My "modernist trash" doesn't mean your "revisionist trash" is correct. Your whole argument is based on a legend concocted by the Church centuries after the fact, and on the faulty presumption that a 1st century Greek thief in Palestine would have known something about the Torah.
Your argument also dismisses the obvious flaw, namely that the Jesus' statement on the cross does not follow the thief's petition. Your argument ignores the fact that heaven is not mentioned, or that paradise is not heaven. Your argument ignores the fact that no matter how the Church tried to convolute this story Jesus' kingdom is not paradise, unless Jesus' name is Hades. Your argument ignores the fact that Jesus' promise was not kept according to the what the Church teaches. Your argument ignores the fact that the concept of Paradise as the Garden of Eden was not the belief of the Jews or the Early Christians, although the Hebrew word for "garden" (any garden) is a derivative of the Persian word otherwise known as paradise.
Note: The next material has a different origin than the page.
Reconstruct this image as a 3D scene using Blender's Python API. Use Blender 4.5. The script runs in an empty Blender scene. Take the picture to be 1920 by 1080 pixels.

I base nothing on Dismas being the certifiable name of the Good Thief.
That Jesus does not answer the petition directly is not atypical. In today’s readings, for example, someone tells Jesus that he intends to follow Him, to whcih Jesus replies “birds have nests...”
I see Jesus’s statement to the Thief perfectly fulfilling the task, to assure him of supernatural happiness that awaits the elect upon death.